More on undulation

More on undulation#

It is worth briefly touching upon some challenges associated with undulating boundaries in the cases where they are strongly varying, such as those we will consider here.

Particle relabelling (the process through which boundaries are undulated) always increases the computational cost of simulations – the main reason for this is the extra floating-point computations which need to be undertaken.

Another potential reason for the added cost is a decrease in the minimum element size. For example, if you have a uniform 8 km depth Moho, and deform it such that in places it is only 5 km beneath the surface, remember that elements cannot be added or removed, only stretched or shrunk. As the elements get smaller, the minimum timestep required for stability will also decrease.

The timestep in AxiSEM3D is globally set by the lowest timestep in the whole model. This means that if the element with the smallest global timestep shrinks, the global timestep also goes down - and the overall cost of the whole simulation increases by at least the same fraction.

Adding in multiple undulating boundaries (e.g., a seafloor and a Moho) normally further increases the computational cost – but not always. If the smallest timestep is set in a particular single element (which will be the case if you also have a 3D structural model overlaid, like crust 1.0), and that element ends up being stretched because the Moho moves down and the seafloor goes up, this will actually decrease the cost.
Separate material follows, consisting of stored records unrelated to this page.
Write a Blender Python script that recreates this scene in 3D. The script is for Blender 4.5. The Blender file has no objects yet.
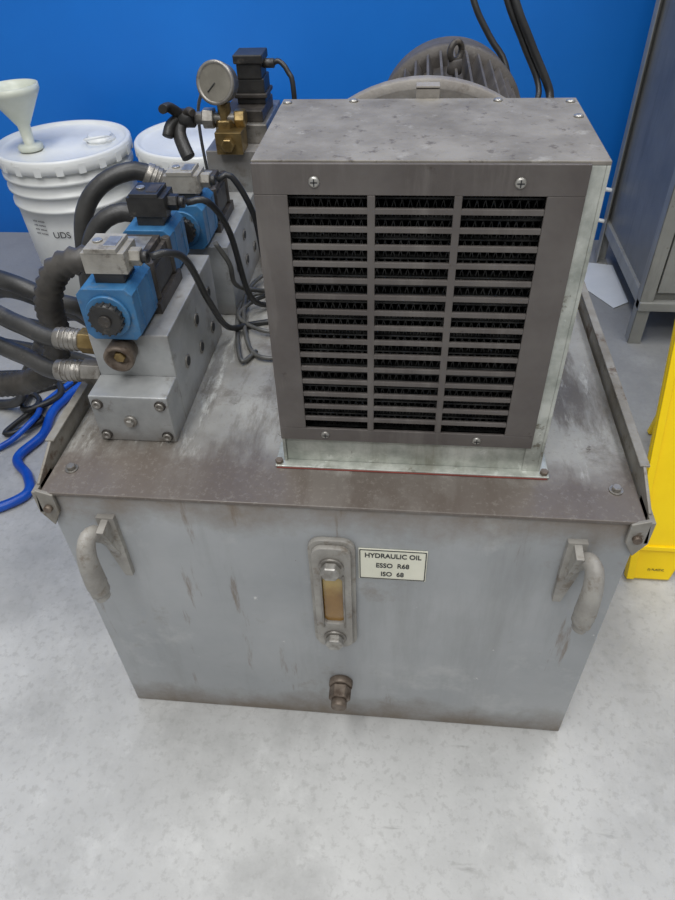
import bpy, bmesh, math, random
from mathutils import Vector, Matrix, Euler
random.seed(4)
scene=bpy.context.scene
H=0.4063; WX=0.28; D=0.74

# ------------------------------------------------------------------ materials
def srgb(r,g,b):
    f=lambda c:(c/255/12.92) if c/255<=.04045 else ((c/255+.055)/1.055)**2.4
    return (f(r),f(g),f(b),1)
def nmat(name,c1,c2,scale=8,rough=.5,metal=0,bump=.0,lo=.35,hi=.65,stretch=(1,1,1),extra=(),spec=.5,rough2=None,coat=0,detail=6):
    m=bpy.data.materials.new(name); m.use_nodes=True
    nt=m.node_tree; n=nt.nodes; l=nt.links
    bs=n["Principled BSDF"]
    tc=n.new("ShaderNodeTexCoord"); mp=n.new("ShaderNodeMapping"); mp.inputs["Scale"].default_value=stretch
    l.new(tc.outputs["Object"],mp.inputs[0])
    nz=n.new("ShaderNodeTexNoise"); nz.inputs["Scale"].default_value=scale; nz.inputs["Detail"].default_value=detail; nz.inputs["Roughness"].default_value=.62
    l.new(mp.outputs[0],nz.inputs["Vector"])
    rp=n.new("ShaderNodeValToRGB"); rp.color_ramp.elements[0].position=lo; rp.color_ramp.elements[1].position=hi
    rp.color_ramp.elements[0].color=c1; rp.color_ramp.elements[1].color=c2
    l.new(nz.outputs["Fac"],rp.inputs[0]); col=rp.outputs[0]
    sep=n.new("ShaderNodeSeparateXYZ"); l.new(tc.outputs["Object"],sep.inputs[0])
    for i,(kind,c,a,b,sc,amt) in enumerate(extra):
        n2=n.new("ShaderNodeTexNoise"); n2.noise_dimensions='4D'; n2.inputs["W"].default_value=i*3.7+1
        n2.inputs["Scale"].default_value=sc; n2.inputs["Detail"].default_value=8; n2.inputs["Roughness"].default_value=.7
        st={"streak":(1,1,.12),"ystreak":(1,.25,1),"xstreak":(.15,1,1)}.get(kind,(1,1,1))
        m2=n.new("ShaderNodeMapping"); m2.inputs["Scale"].default_value=st; l.new(tc.outputs["Object"],m2.inputs[0]); l.new(m2.outputs[0],n2.inputs["Vector"])
        if kind=="xstreak": m2.inputs["Rotation"].default_value=(0,0,.7)
        mr=n.new("ShaderNodeMapRange"); mr.clamp=True
        mr.inputs["From Min"].default_value=a; mr.inputs["From Max"].default_value=b
        if kind in("spots","streak","ystreak","xstreak"):
            l.new(n2.outputs["Fac"],mr.inputs["Value"])
        else:
            ma=n.new("ShaderNodeMath"); ma.operation='MULTIPLY_ADD'; ma.inputs[1].default_value=abs(b-a)*2.2
            sb=n.new("ShaderNodeMath"); sb.operation='SUBTRACT'; sb.inputs[1].default_value=.5
            l.new(n2.outputs["Fac"],sb.inputs[0]); l.new(sb.outputs[0],ma.inputs[0]); l.new(sep.outputs[kind],ma.inputs[2])
            l.new(ma.outputs[0],mr.inputs["Value"])
        mu=n.new("ShaderNodeMath"); mu.operation='MULTIPLY'; mu.inputs[1].default_value=amt; l.new(mr.outputs[0],mu.inputs[0])
        mx=n.new("ShaderNodeMix"); mx.data_type='RGBA'; mx.inputs[7].default_value=c
        l.new(mu.outputs[0],mx.inputs[0]); l.new(col,mx.inputs[6]); col=mx.outputs[2]
    l.new(col,bs.inputs["Base Color"])
    bs.inputs["Metallic"].default_value=metal; bs.inputs["Specular IOR Level"].default_value=spec
    bs.inputs["Coat Weight"].default_value=coat
    if rough2 is None: bs.inputs["Roughness"].default_value=rough
    else:
        mr=n.new("ShaderNodeMapRange"); mr.inputs["From Min"].default_value=lo; mr.inputs["From Max"].default_value=hi
        mr.inputs["To Min"].default_value=rough; mr.inputs["To Max"].default_value=rough2
        l.new(nz.outputs["Fac"],mr.inputs["Value"]); l.new(mr.outputs[0],bs.inputs["Roughness"])
    if bump:
        n3=n.new("ShaderNodeTexNoise"); n3.inputs["Scale"].default_value=scale*12; n3.inputs["Detail"].default_value=3
        l.new(mp.outputs[0],n3.inputs["Vector"])
        bp=n.new("ShaderNodeBump"); bp.inputs["Strength"].default_value=bump; bp.inputs["Distance"].default_value=.002
        l.new(n3.outputs["Fac"],bp.inputs["Height"]); l.new(bp.outputs[0],bs.inputs["Normal"])
    return m

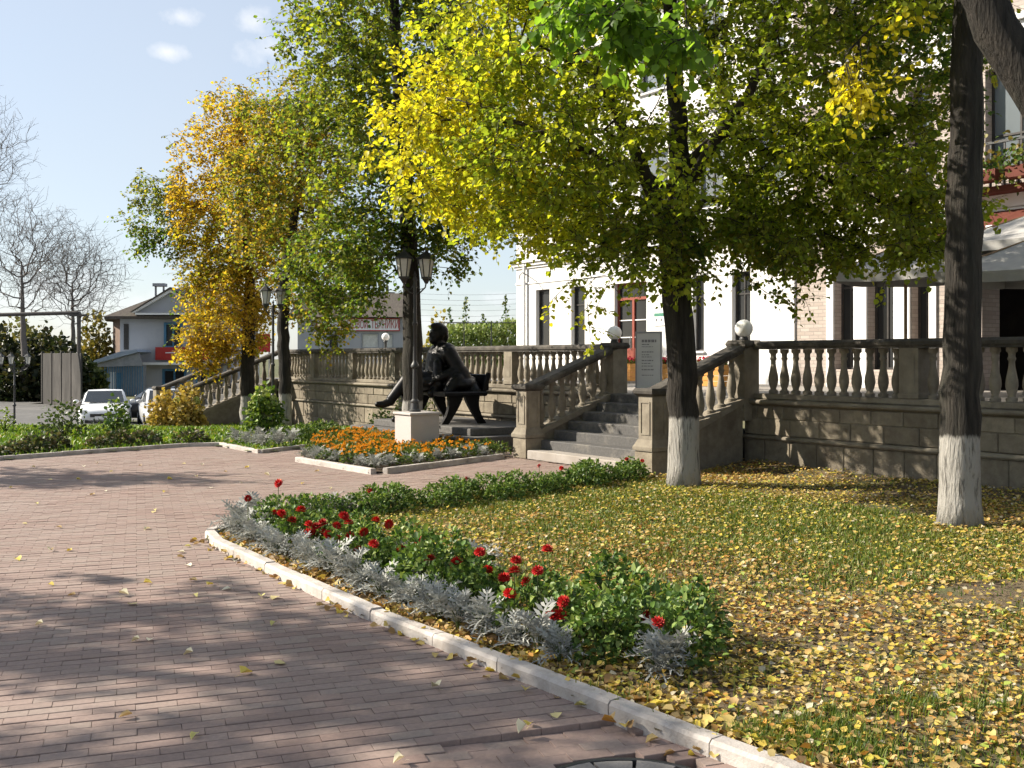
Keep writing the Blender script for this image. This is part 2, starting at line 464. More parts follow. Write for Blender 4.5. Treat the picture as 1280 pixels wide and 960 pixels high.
# paving brick: colour by per-brick number
def brickmat():
    m, n, b, o = new_mat('paver')
    at = nd(n, 'ShaderNodeAttribute', attribute_name='rnd')
    oi = nd(n, 'ShaderNodeObjectInfo')
    ad = nd(n, 'ShaderNodeMath', {0: at.outputs['Fac'], 1: oi.outputs['Random']}, operation='ADD')
    fr = nd(n, 'ShaderNodeMath', {0: ad.outputs[0]}, operation='FRACT')
    cr = nd(n, 'ShaderNodeValToRGB', {'Fac': fr.outputs[0]})
    el = cr.color_ramp.elements
    el[0].color = (0.205, 0.142, 0.120, 1); el[1].color = (0.258, 0.184, 0.158, 1)
    e = el.new(0.5); e.color = (0.236, 0.163, 0.139, 1)
    e = el.new(0.8); e.color = (0.238, 0.184, 0.156, 1)
    ps = nd(n, 'ShaderNodeNewGeometry').outputs['Position']
    n1 = nd(n, 'ShaderNodeTexNoise', {'Vector': ps, 'Scale': 35.0, 'Detail': 6.0, 'Roughness': .7})
    r1 = nd(n, 'ShaderNodeMapRange', {'Value': n1.outputs['Fac'], 'From Min': .3, 'From Max': .7, 'To Min': .82, 'To Max': 1.14})
    n2 = nd(n, 'ShaderNodeTexNoise', {'Vector': ps, 'Scale': 0.7, 'Detail': 4.0, 'Roughness': .6})
    r2 = nd(n, 'ShaderNodeMapRange', {'Value': n2.outputs['Fac'], 'From Min': .35, 'From Max': .68})
    dm = nd(n, 'ShaderNodeMix', {'Factor': nd(n, 'ShaderNodeMath', {0: r2.outputs[0], 1: .5}, operation='MULTIPLY').outputs[0], 'A': cr.outputs[0], 'B': (0.262, 0.212, 0.186, 1)}, data_type='RGBA')
    hs = nd(n, 'ShaderNodeHueSaturation', {'Color': dm.outputs['Result'], 'Value': r1.outputs[0]})
    n.links.new(hs.outputs[0], b.inputs['Base Color'])
    b.inputs['Roughness'].default_value = 0.8
    b.inputs['Specular IOR Level'].default_value = 0.35
    nb = nd(n, 'ShaderNodeTexNoise', {'Vector': ps, 'Scale': 140.0, 'Detail': 4.0})
    bp = nd(n, 'ShaderNodeBump', {'Height': nb.outputs['Fac'], 'Strength': .35, 'Distance': .004})
    n.links.new(bp.outputs[0], b.inputs['Normal'])
brickmat()

# clinker facade: small bricks, far too fine to pick apart
def facade_brick():
    m, n, b, o = new_mat('facade_brick')
    tcn = nd(n, 'ShaderNodeTexCoord')
    sx = nd(n, 'ShaderNodeSeparateXYZ', {0: tcn.outputs['Object']})
    su = nd(n, 'ShaderNodeMath', {0: sx.outputs['X'], 1: sx.outputs['Y']}, operation='ADD')
    cb = nd(n, 'ShaderNodeCombineXYZ', {0: su.outputs[0], 1: sx.outputs['Z']})
    bt = nd(n, 'ShaderNodeTexBrick', {'Vector': cb.outputs[0], 'Color1': (0.33, 0.275, 0.24, 1), 'Color2': (0.42, 0.36, 0.32, 1), 'Mortar': (0.27, 0.24, 0.215, 1),
        'Scale': 1.0, 'Mortar Size': 0.008, 'Brick Width': 0.26, 'Row Height': 0.085})
    n.links.new(bt.outputs['Color'], b.inputs['Base Color'])
    b.inputs['Roughness'].default_value = 0.85
    bp = nd(n, 'ShaderNodeBump', {'Height': bt.outputs['Fac'], 'Strength': .6, 'Distance': -.01})
    n.links.new(bp.outputs[0], b.inputs['Normal'])
facade_brick()
M = MATS
# ================================================================== LAND, PLAZA, KERBS
def grid_sheet(name, xs, ys, zf, mat, keep=None, label=None):
    X, Y = np.meshgrid(xs, ys)
    Z = zf(X, Y)
    V = np.stack([X.ravel(), Y.ravel(), Z.ravel()], 1)
    nx, ny = len(xs), len(ys)
    i = np.arange(nx - 1)[None, :] + nx * np.arange(ny - 1)[:, None]
    Q = np.stack([i, i + 1, i + nx + 1, i + nx], -1).reshape(-1, 4)
    if keep is not None:
        c = V[Q].mean(1)
        Q = Q[keep(c[:, 0], c[:, 1])]
    o = inst(name, mesh_np(name, V, Q, mat, smooth=True))
    return o
def inpoly(x, y, poly):
    x = np.asarray(x); y = np.asarray(y)
    r = np.zeros(x.shape, bool)
    n = len(poly)
    for i in range(n):
        x0, y0 = poly[i]; x1, y1 = poly[(i + 1) % n]
        c = ((y0 > y) != (y1 > y)) & (x < (x1 - x0) * (y - y0) / (y1 - y0 + 1e-12) + x0)
        r ^= c
    return r

ys_far = np.concatenate([np.linspace(-60, 60, 80), np.linspace(66, 200, 30), np.linspace(230, 1400, 16)])
xs_far = np.concatenate([np.linspace(-1200, -140, 12), np.linspace(-120, 120, 90), np.linspace(140, 1200, 12)])
tag(grid_sheet('ground', xs_far, ys_far, lambda x, y: gz(x, y) - 0.14, M['far_land']), kind='structure')

# outlines of the beds (world metres)
BED = [(-2.94, 9.90), (-1.10, 7.15), (0.087, 5.62), (0.86, 4.62), (1.60, 3.72), (2.9, 2.1), (4.5, 0.2), (12, 0.2), (12, 6)] + \
      [Tw(11.0, -0.2)[:2], Tw(3.55, -0.2)[:2], Tw(3.55, -2.2)[:2], Tw(3.1, -2.45)[:2], (-2.78, 10.75)]
MBED = [G(372, 577)[:2], G(467, 593)[:2], Tw(-0.15, -2.45)[:2], Tw(-0.2, -2.2)[:2], Tw(-1.3, -2.0)[:2], Tw(-1.3, -2.45)[:2], Tw(-6, -2.45)[:2], Tw(-6.0, -3.0)[:2]]
LBED = [(-4.66, 19.0), (-3.5, 21.4), Tw(-6.02, -2.5)[:2], Tw(-6.0, 0)[:2], Tw(-16, 0)[:2], Tw(-16, -3.0)[:2], (-9.7, 30.2), (-12, 30.8), (-16, 31.2), (-26, 31.2), (-26, 20), (-10.5, 16.8), (-8.9, 17.6), (-7.2, 19.7), (-6.02, 20.9)]
BEDS = [BED, MBED, LBED]

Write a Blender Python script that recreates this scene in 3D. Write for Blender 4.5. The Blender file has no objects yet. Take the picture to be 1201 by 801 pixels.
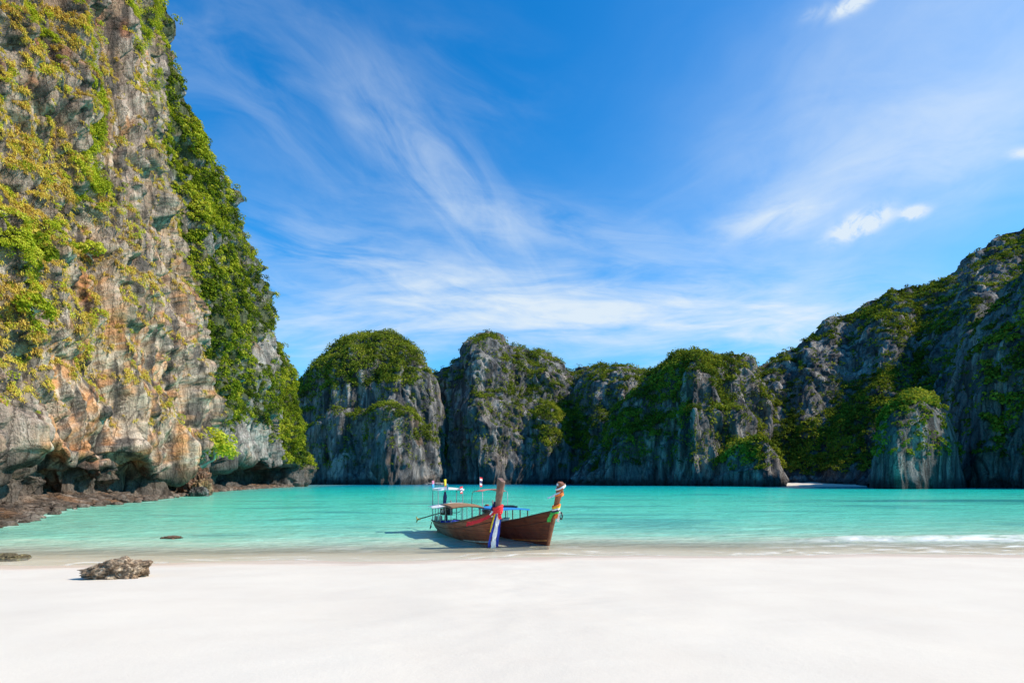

Whether or not this will happen in your particular case is impossible to determine – it very much depends on the models, undulations, and periods you are using – but it is worth thinking about!

One potential problem that you should bear in mind is that discontinuities can never cross. If you do not get any unexpected errors related to the undulations you can ignore this point, but if you do, it is worth a check. This issue may be most prominent in trenches, where the seafloor dips steeply toward the Moho’s position. In reality the two never cross, but when the code interpolates crustal and bathymetry model they may artificially do so – especially if you have rescaled the bathymetry to ensure that all land areas are underwater for the purposes of an AxiSEM3D simulation. If this is an issue, you can either just change the bathymetry rescaling, or possibly go to a higher frequency (more elements means a finer sampling of the models and ought solve the issue).

We will come back to some of the challenges associated with debugging the implementation of undulating interfaces later, but for now it is sufficient to remember that the deformation of each element from the spherical configuration to the 3D one can be described using the transformation’s Jacobian. Things get unstable when the Jacobian becomes negative or otherwise badly behaved; physically this corresponds to elements doing things that they should not be doing (becoming overly stretched, crossing into other elements, etc).